2 For the only authoritative history of China’s government bond markets, see Jian Gao 2007.
3 This group is not the same as the primary-dealer group authorized by the MOF for CGB underwriting. The two non-banks are CITIC Securities and China International Capital Corporation. In late 2009, some foreign banks received licenses to underwrite financial bonds only to be told that “circumstances are not yet mature” for their active participation.
4 Of course, underwriters are free to set higher interest rates (known as coupons) on enterprise bonds if their issuer clients agree.
5 From January 2004, the cap on maximum interest rates on loans was eliminated, but banks are still subject to a minimum rate charged, which is 90 percent of the PBOC set rate for the relevant tenor.
6 Figures from US Department of Treasury, Office of Debt Management, June 2008.
7 There is, however, now a stock index future product.
8 Foo Choy Peng, “China Economic Rated Top Broker,” Bloomberg, January 13, 1996.

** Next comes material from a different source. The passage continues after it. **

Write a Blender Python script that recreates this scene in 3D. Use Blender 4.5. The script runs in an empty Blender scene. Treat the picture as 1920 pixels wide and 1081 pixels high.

9 The Asian Development Bank and the International Financial Corporation, a part of the World Bank, have been the only foreign issuers in the domestic bond market to date.
10 The inter-bank market in China was established in 1986 as a funding mechanism for banks in which those with surplus funds place them with others needing additional funding in order to balance their books.
11 A small number of bonds remained listed on the Shanghai exchange to enable securities firms to finance themselves through repo transactions. Until recently, banks were excluded from this market. Their reintroduction is largely an effort to merge what has become two separate markets: the exchange-based and the inter-bank.